Perform kaipingfang: square root extraction on this value to find the width at the point of the cut, which is 27 paces. Take this 27-pace width at the cut and add it to the original width of the narrow end, which was 20 paces.
The sum is 47 paces. Halve this to get 23.5 paces, which serves as the fa: divisor rule. Divide the cut area of 822.5 square paces by this rule to find the length of the cut, which is 35 paces. This matches the question.
Suppose there is a trapezoidal field with a length of 90 paces. The narrow end is 20 paces wide and the wide end is 38 paces wide. Now, from the wide end, an area of 1,787.5 square paces is cut. Question: What are the length and width of the cut section? how much?

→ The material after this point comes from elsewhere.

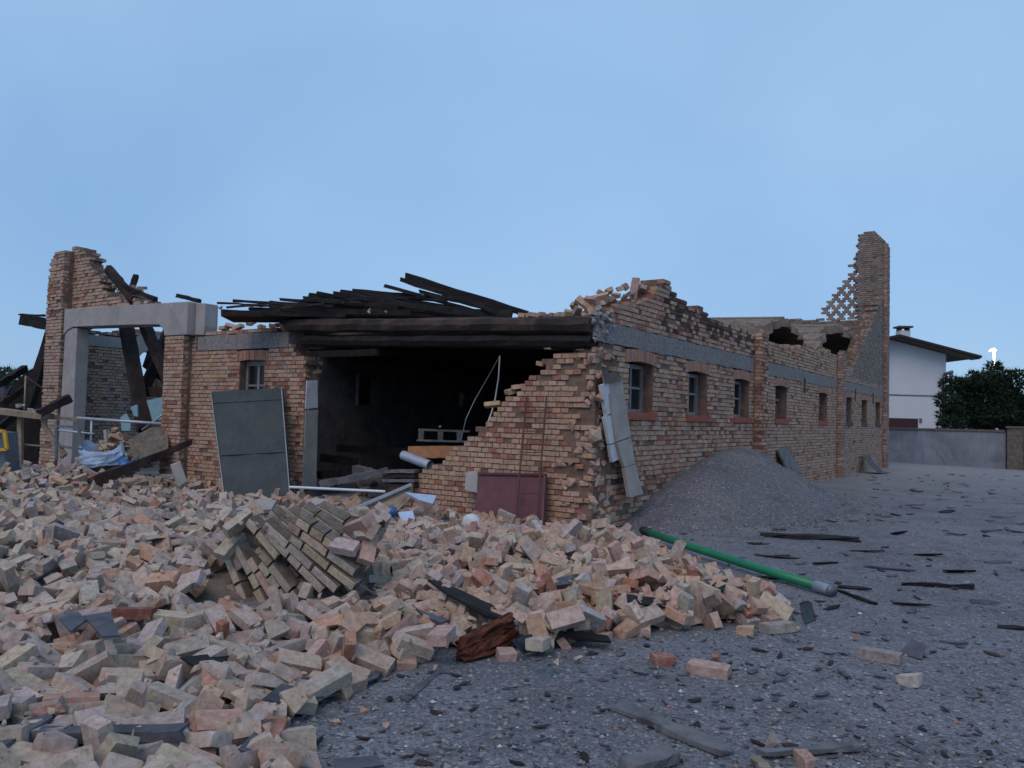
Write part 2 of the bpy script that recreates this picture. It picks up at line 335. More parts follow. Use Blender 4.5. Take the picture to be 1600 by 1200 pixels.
def masonry(name, axis, s0, s1, top, thick, face, colfn, holes=(), zb=-.15, damage=None, ragged=.05, stretch=.22, core=True, headface=None):
    """courses of brick over a mortar core; holes = (s0,s1,z0,z1)"""
    mb = MB(); k = 0; z = zb
    zmax = max(top(s) for s in np.linspace(s0, s1, 200)) + .3
    seed = int(abs(s0 * 91 + s1 * 37 + face * 13) * 10) % 1000
    while z < zmax:
        zc = z + PITCHZ / 2
        ivs = [(s0, s1)]
        for (h0, h1, z0, z1) in holes:
            if z0 - .02 < zc < z1 + .02:
                nv = []
                for (a, b) in ivs:
                    if h1 <= a or h0 >= b: nv.append((a, b)); continue
                    if h0 > a: nv.append((a, h0))
                    if h1 < b: nv.append((h1, b))
                ivs = nv
        for (a, b) in ivs:
            s = a - (0 if k % 2 else HW / 2); run = None
            while s < b - .02:
                w = HW * 2 if rng.random() < stretch else HW
                p, q = max(s, a), min(s + w, b); s += w
                if q - p < .03: continue
                c = (p + q) / 2
                t = top(c) + (float(vnoise(np.array(c * 5.3), np.array(k * .9), seed)) - .5) * 2 * ragged
                if zc > t:
                    if run and core: corebox(mb, axis, run, face, thick, z)
                    run = None; continue
                dm = damage(c, zc) if damage else 0
                if run is None: run = [p, q]
                else: run[1] = q
                if dm and rng.random() < dm * .55: continue
                pr = rng.uniform(-.004, .006) + (rng.uniform(-.05, .03) * dm)
                j = .0035 + .012 * dm
                emit(axis, p + .005, q - .006, face + pr, face + min(.118, thick - .004), z + .006, z + BH + rng.uniform(.001, .006), colfn(c, zc), j)
                if zc + PITCHZ > top(c) - ragged and thick > .3:                     # broken top: the inner leaves show
                    for d in (.135, .265):
                        if rng.random() < .75: emit(axis, p + .005, q - .006, face + d, face + d + .118, z + .004, z + BH + .004, vary(lerp3(colfn(c, zc), GREY, .4)), .012)
            if run and core: corebox(mb, axis, run, face, thick, z)
        z += PITCHZ; k += 1
    return mb
def corebox(mb, axis, run, face, thick, z):
    a, b = run[0] + .006, run[1] - .006; d0, d1 = face + .017, face + thick - .008
    if axis == 'x': mb.box((a, d0, z), (b, d1, z + PITCHZ), j=.002)
    else: mb.box((d0, a, z), (d1, b, z + PITCHZ), j=.002)
def prof(pts):
    xs = [p[0] for p in pts]; zs = [p[1] for p in pts]; return lambda s: float(np.interp(s, xs, zs))
def soldiers(axis, c, w, z0, h, face, col, camber=.04, tilt=True):
    n = int(w / .074)
    for i in range(n):
        s = c - w / 2 + (i + .5) * w / n; u = (i + .5) / n * 2 - 1; dz = camber * (1 - u * u)
        emit(axis, s - w / n / 2 + .004, s + w / n / 2 - .004, face - rng.uniform(.002, .012), face + .118, z0 + dz, z0 + h + dz * .6, vary(col), .003)

# ---- side wall
def c_side(t, z):
    if z > 2.85 and 2.2 < t < 7.0:
        k = min(1, (z - 2.8) / .45) * (1 if t < 5.6 else .5) * (.55 if t < 2.7 else 1)
        if rng.random() < k * .8: return vary(lerp3(SOOTC, DRED, .35), .4)
    if t > 17 and z > 3: return vary(pick(((.25, .20, .175), 4), ((.31, .25, .205), 3)))
    if t > 15.3: return vary(pick((GREY, 2), (lerp3(BUFF, GREY, .5), 3), (PINK, 1), (RED, .4)))
    if t > 7.5: return vary(pick((BUFF, 4), (PINK, 2.5), (RED, .8), (GREY, 1)))
    redz = .35 + 1.5 * float(vnoise(np.array(t * 1.1), np.array(z * 1.4), 21)) ** 2
    return vary(pick((BUFF, 2.2), (PINK, 3.2), (RED, redz * 1.3), (GREY, .6)))
side_top = prof([(0, 2.93), (.3, 3.0), (.6, 3.12), (1.0, 3.2), (1.5, 3.3), (1.9, 3.5), (2.25, 3.72), (2.35, 3.78), (2.55, 3.6), (3.0, 3.55), (3.3, 3.5), (3.9, 3.5), (4.2, 3.45), (4.5, 3.33), (5.0, 3.37), (6.1, 3.4), (6.8, 3.36), (7.9, 3.28), (10, 3.35),
                 (13.2, 3.55), (14.8, 3.5), (15.2, 3.35), (17.0, 3.32), (17.6, 3.6), (18.1, 4.0), (19.8, 4.85), (21, 5.65), (22.4, 6.3)])
WINS = [(1.48, .88), (3.8, .92), (6.2, .92), (9.0, .95), (13.05, .95), (16.4, .85), (18.85, .9), (21.35, .9)]
ZS, ZL = 1.62, 2.33
holes = []
for c, w in WINS: holes += [(c - w / 2, c + w / 2, 1.50, ZL), (c - w / 2 - .1, c + w / 2 + .1, ZL, 2.555)]
holes += [(-1, 30, 2.555, 2.80)]
def dmg_side(t, z):
    if t < .62: return .9 if z < 2.6 else .6
    if t < 2.4 and z < .9: return .35
    return .12 if t < 7 else .06
mb = masonry('side_wall', 'x', .13, 22.4, side_top, .42, 0, c_side, holes, damage=dmg_side)
side = mb.build('side_wall', M['mortar'], root); side['label'] = 'long brick side wall with a row of small windows'
for c, w in WINS:
    soldiers('x', c, w + .2, ZL, .19, 0, lerp3(PINK, RED, .45), .045)
mbc = MB()
x0 = .02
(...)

Answer: The length cut off is 55 paces. The width at the point of the cut is 27 paces.
The method states: Set the cut area and double it to get 3,575 square paces. Subtract the narrow width from the wide width to find the remainder of 18 paces, which is the kuocha: width difference.
Multiply the doubled area by this width difference to get 64,350 paces. Divide this by the original length of 90 paces...
This calculation is the first step in finding the width of the cut section when starting from the wider base. The scribe uses the doubled area and the rate of narrowing (width difference over total length) to determine how much the squared width decreases.